On the surface the story is straight-forward and confessional.  A young accountant working for his uncle spies an attractive young woman, whose family dwelling is adjacent to his place of work.  Already, de Oliveira is evoking the cinematic representation of "the viewer and the viewed."  If the train becomes a narrative journey, then this visual motif - evocative here of Hitchcock and his famous Rear Window (1954) - supplants the author as voyeur and a surrogate for the viewing audience, who sees, within a rectangular frame, a woman of great and enigmatic beauty, and, like the tragic Sarrasine in Balzac's sorrowful tale, is immediately and catastrophically bewitched.   Through this, de Oliveira creates in this woman, at first, not a character, but a representation; an image.  The viewer, in love with the image of this woman (as opposed to the woman herself), works hard to break the fourth-wall of his own existence and to initiate a kind of courtship.  When his uncle disapproves of the young man's plans to marry this mysterious woman, his life is thrown into chaos.  While the "meta" narrative of this character as both protagonist and storyteller is central and compelling, Oliveira nonetheless uses the confessional of this man, not just as a means of discussing the role of the author, the objectification of the male gaze or the representation of the image itself, but as something far more political.

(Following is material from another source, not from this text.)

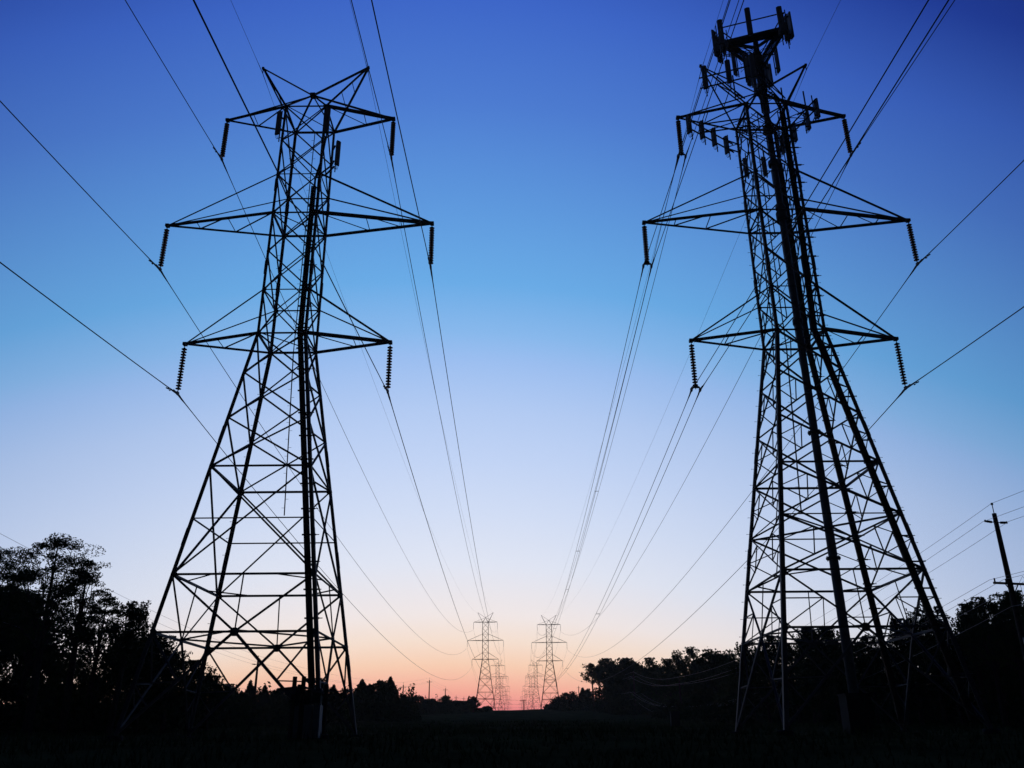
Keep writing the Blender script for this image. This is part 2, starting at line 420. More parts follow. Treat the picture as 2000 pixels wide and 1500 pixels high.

Throughout the film, the director will emphasise the cultural backdrop of the story; placing this modest reflection of love - its fantasy and reality - within spaces that are redolent with artistic, political and cultural significance, most often related to expressions, or representations, of wealth.  The office where the protagonist works, the gentleman's club and extravagant soirées where gambling goes on in the background of poetic recitations, to the jeweller's shop where de Oliveira reveals his orator's final "sting", all reinforce a perception of the world as one that revolves around wealth, status, privilege and the pursuit of the above.  That all of these various elements are contained within a film that was shot and released during the immediate aftermath of the global financial crisis gives a greater context to the parallel the filmmaker is creating between the past fictions of the film's author, Eça de Queirós, and the no less confused and unstable realities of our own present day.